Saturday, December 19, 2009

My Grandmother Maria Pernici

Yesterday, I received in the mail, the first official document related to my quest for Italian citizenship jus sanguinis. It was my paternal grandparents' marriage certificate from the Municipal Archives in New York City. I had requested this document through an online form on November 30, 2009. Marriage certificates that are over fifty years old are considered historic documents and are public records, so I had no trouble requesting a copy.

There are many small discrepancies in these old documents. Take the case of my father's mother, for example. Until yesterday even my father did not know when his parents had been married. One reason for that is that she passed away when my father was only two. My father recently sent me a copy of his mother's passport. It indicated the date of her birth and the date the passport was issued. According to her passport she was 16 years old when she emigrated to America. The ship's manifest (the S.S. Berlin sailing from Palermo) indicated that she was 16 years old. Her marriage certificate says she was 18. I am inclined to believe the passport, since it was issued in Italy, the land of her native tongue.

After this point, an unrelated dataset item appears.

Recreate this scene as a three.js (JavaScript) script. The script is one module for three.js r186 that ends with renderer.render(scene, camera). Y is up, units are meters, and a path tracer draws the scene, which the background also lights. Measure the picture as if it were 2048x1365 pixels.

In the days of my forebears public services in the U.S. did not seem to employ translators. I recall that my grandfather hardly spoke any English. I do not wonder that with his heavy accent the clerk or clergyman filling out his marriage certificate wrote what he thought he heard and thus the certificate says, "Rebera." In 1930, family data was recorded on a U.S. Census form; my father's name (Caleb) is written as my grandfather pronounced it: "Colbi."

Back to my grandmother. My father was unsure when she and his father were married. We knew the date of my grandfather's immigration. Giuseppe got his passport on February 6, 1910; he was 22. He finally set sail for America when he was 25. According to ship records (S.S. Calabria sailing from Palermo) he arrived in New York on May 16, 1913. (Who my grandfather sailed with and what he did during that year is the subject of another investigation.) My grandmother got her passport on Monday, March 28, 1914, set sail from Palermo on Saturday, April 4, 1914, and arrived in New York City after a voyage of 12 days on Thursday, April 16, 1914. According to the marriage certificate she was married the very next day, Friday, April 17, 1914.